Food Pantry in great need of monetary donations
Tony Araque of Chicago delivers food last year at the Niles Township Food Pantry. | Mike Isaacs~Sun-Times Media
Article Extras
Updated: January 3, 2012 8:36AM
Even though Niles Township Food Pantry Director Cynthia Carranza recently marked her fifth anniversary at her important job, she is not accustomed to feeling the way she feels now.
“I’m nervous,” she said. “I don’t remember feeling nervous before, even when things became difficult and everyone else was nervous, but I’m nervous now.”
The need for food has never been this great before, a refrain that has been sounded by the Food Pantry since the crippling recession emerged several years ago.
Carranza knows that it’s human nature for people to become “desensitized” to this message when the message is repeated for so long. She knows that people have their own struggles in such bruising times, but she also knows that many people can’t afford food right now.
“Like anything else, people start to become numb to the message,” she said. “That’s human nature. It’s natural.”

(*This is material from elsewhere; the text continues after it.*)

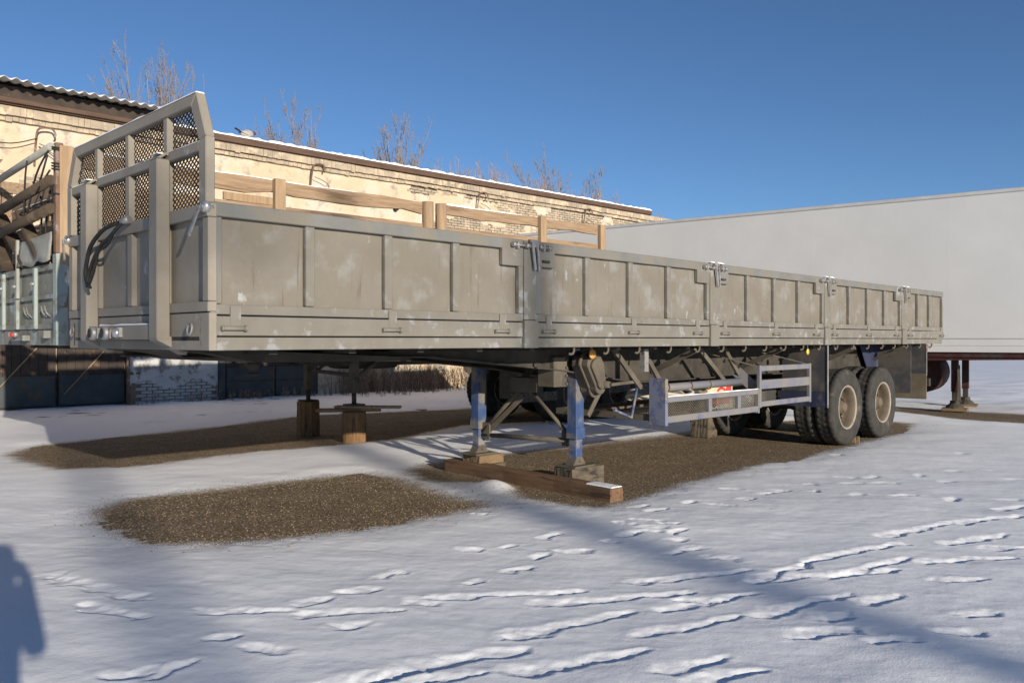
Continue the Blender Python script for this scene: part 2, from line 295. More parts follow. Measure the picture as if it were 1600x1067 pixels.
def snow_height(x, y):
    sd = np.full(x.shape, 1e9)
    for P in PATCHES: sd = np.minimum(sd, poly_sd(x, y, P))
    near = (y > -5) & (y < 60) & (np.abs(x) < 50)
    sd = sd + .09 + (fbm(x * 1.7, y * 1.7, 3) - .5) * .16 + (fbm(x * 9, y * 9, 5, 3) - .5) * .14
    px, py = gp(765, 762); sd = sd + .6 * np.exp(-(((x - px) / .3) ** 2 + ((y - py) / .34) ** 2))
    k = np.clip((sd + .22) / .95, 0, 1); k = k * k * (3 - 2 * k)
    z = -.010 + .036 * k
    und = (fbm(x * .55, y * .55, 11) - .5) * .045 + (fbm(x * 1.6 + y * .5, y * 2.6, 17) - .5) * .018 + (fbm(x * 6 + y * 2, y * 9, 23, 4) - .5) * .0055
    z = z + und * np.clip((sd + .2) / .6, 0, 1) + (fbm(x * 30, y * 30, 61, 3) - .5) * .009 * np.exp(-(sd / .22) ** 2)
    far = np.clip((y - 14) / 6, 0, 1) * np.clip((60 - y) / 20, 0, 1)
    z = z + far * ((fbm(x * 1.3, y * 3, 31) - .5) * .10) * np.clip(sd, 0, 1)
    # drift against the plank
    z = z + .045 * np.exp(-(((x - px - .05) / .16) ** 2 + ((y - py - .1) / .26) ** 2))
    def dent(ax, ay, bx, by, w, dep, taper=True):
        m = (x > min(ax, bx) - .5) & (x < max(ax, bx) + .5) & (y > min(ay, by) - .5) & (y < max(ay, by) + .5)
        if not m.any(): return
        X = x[m]; Y = y[m]; ex, ey = bx - ax, by - ay; l2 = ex * ex + ey * ey + 1e-9
        X = X + (fbm(X * 8, Y * 8, 41, 3) - .5) * .11; Y = Y + (fbm(X * 8, Y * 8, 47, 3) - .5) * .11
        t = np.clip(((X - ax) * ex + (Y - ay) * ey) / l2, 0, 1)
        d = np.hypot(X - ax - t * ex, Y - ay - t * ey); ln = math.sqrt(l2); sg = 1 if ex > 0 else -1; pp = ((X - ax) * -ey + (Y - ay) * ex) / ln * sg
        ww = w * ((1 - .45 * t) if taper else 1) * (.98 + .42 * np.tanh(pp / .02))
        q = d / ww
        prof = -dep * np.clip(1.35 - 1.35 * q, 0, 1) * (q < 1) + dep * .16 * np.exp(-((q - 1.3) / .3) ** 2)
        z[m] += prof * (.35 + .8 * fbm(X * 10, Y * 10, 53, 2) + .5 * fbm(X * 34, Y * 34, 57, 2)) + (q < 1.1) * (fbm(X * 36, Y * 36, 59, 2) - .5) * .009
    for a in LONGS:
        p = gp(a[0], a[1]); q = gp(a[2], a[3]); dent(*p, *q, .064 * a[4], .0105)
    rr = random.Random(5)
    for a in SMALL:
        p = gp(*a); an = rr.uniform(-.5, .9); l = rr.uniform(.03, .085)
        dent(p[0] - l * math.cos(an), p[1] - l * math.sin(an), p[0] + l * math.cos(an), p[1] + l * math.sin(an), rr.uniform(.044, .060), .0105, False)
    for i in range(160):              # trampled strip in front of the far building and beyond the white trailer
        cx = rr.uniform(-11, 1); cy = rr.uniform(14.5, 21)
        an = rr.uniform(-.3, .9); l = rr.uniform(.05, .5); dent(cx, cy, cx + l * math.cos(an), cy + l * math.sin(an), .08, .04)
    return z, sd
def axis(lo, hi, step, g1, limit, far):
    c = list(np.arange(lo, hi, step)); s = step; v = c[-1]
    while v < limit: s *= g1; v += s; c.append(v)
    while v < far: s *= 1.35; v += s; c.append(v)
    s = step; v = c[0]; pre = []
    while v > -limit: s *= g1; v -= s; pre.append(v)
    while v > -far: s *= 1.35; v -= s; pre.append(v)
    return np.array(pre[::-1] + c)
gx = axis(-3.9, 3.9, .017, 1.016, 24, 3000); gy = axis(3.5, 7.0, .0135, 1.016, 34, 3000)
XX, YY = np.meshgrid(gx, gy); shp = XX.shape
zz, sd = snow_height(XX.ravel().copy(), YY.ravel().copy())
nx, ny = len(gx), len(gy)
co = np.stack([XX.ravel(), YY.ravel(), zz], 1).astype(np.float32)
idx = np.arange(nx * ny).reshape(ny, nx)
quads = np.stack([idx[:-1, :-1], idx[:-1, 1:], idx[1:, 1:], idx[1:, :-1]], -1).reshape(-1, 4)
# drop quads that lie well under the gravel sheet
keep = co[quads][:, :, 2].max(1) > -.0095
quads = quads[keep]
me = bpy.data.meshes.new('snow_ground'); me.vertices.add(len(co)); me.vertices.foreach_set('co', co.ravel())
me.loops.add(quads.size); me.loops.foreach_set('vertex_index', quads.ravel().astype(np.int32))
me.polygons.add(len(quads)); me.polygons.foreach_set('loop_start', np.arange(0, quads.size, 4, dtype=np.int32)); me.polygons.foreach_set('loop_total', np.full(len(quads), 4, np.int32))
me.update(); me.validate(); me.polygons.foreach_set('use_smooth', np.ones(len(me.polygons), bool))
at = me.attributes.new('thin', 'FLOAT', 'POINT'); at.data.foreach_set('value', np.clip(.80 - sd * 1.15, 0, .86).astype(np.float32))
me.materials.append(SNOW); snow = bpy.data.objects.new('snow_ground', me); COL.objects.link(snow)
tag(snow, 'wide snow cover with footprints and scuffed drag marks', kind='structure')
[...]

Reporters who have called her to write stories on the Food Pantry seem to want a new angle to make them more interesting, she said.
“But the story hasn’t changed because the recession is still being felt so strongly,” she said. “We can’t become desensitized to this situation because people can’t not eat. That’s not an option. We’re still feeling the effects of the economy.”
Carranza, Niles Township Supervisor Lee Tamraz and the Niles Township Board of Trustees are all united in making sure that all people who are eligible for food will be served by the Food Pantry.
“We refuse to allow this place to run out of food and to send someone away hungry,” Carranza said.
But it’s a mission that’s becoming more difficult to fulfill as more people in situations they never imagined seek out the pantry for help.
In October, the Food Pantry set a record for a non-holiday month by serving 1,353 households and 3,543 individuals. That’s more individuals than were served at the Food Pantry in the holiday month of November, 2009, when food delivery is at its highest.
The totals for this month have not been calculated yet but through Nov. 18, the pantry served 1,694 households. An area dentist donated 100 turkeys and the village of Skokie also donated turkeys or the pantry would have fallen short of Thanksgiving birds for the first time in its history.
Carranza said that it’s almost certain that the Food Pantry will set a record this month, too, and will have given away more turkeys than any previous Thanksgiving.
Many area organizations have held food drives for the Pantry including one currently sponsored by the Village of Skokie. Carranza said there currently are 11 different food drives to benefit the Food Pantry.
The pantry is grateful for the help, she said, but it’s money donations that are most needed now.
The Review usually publishes what kinds of foods and goods are accepted by the Food Pantry, but this year, the Pantry is seeking monetary donations much more than food.
Food drives are labor intensive for pantry personnel, Carranza noted, and it’s never known exactly what will come in. It’s difficult to depend on food from these drives, she said.
But perhaps an even more important reason for the need for money is the rising cost of food.
When Carranza began five years ago, the food budget was about $500 a month because fewer people used the Food Pantry and the money went a much longer way. Now, the monthly budget is a minimum of $5,000 a month and doesn’t include all the food it once did nor does it include transportation and other peripheral costs.
The Food Pantry no longer buys eggs or non-powdered milk because the money simply isn’t in the budget. And not only have costs spiked but there are possible funding cuts in the Food Pantry’s future, she lamented.
Many people expected that this holiday season would be significantly better than the last, but Carranza wasn’t one of them.
“I’m a very bottom line, realistic person,” she said. “I understand the idea of believing things are getting better but I just didn’t see any signs of it here.”
She still doesn’t.
“I thought it was going to take some time before we’d see a difference,” she said. “But in the mean time, people have to eat an we need people’s help.”
To make a monetary donation, make out a check to the Niles Township Food Pantry Foundation and mail it to the Niles Township Food Pantry, 5225 Main St., Skokie 60077. People can stop by the pantry office as well.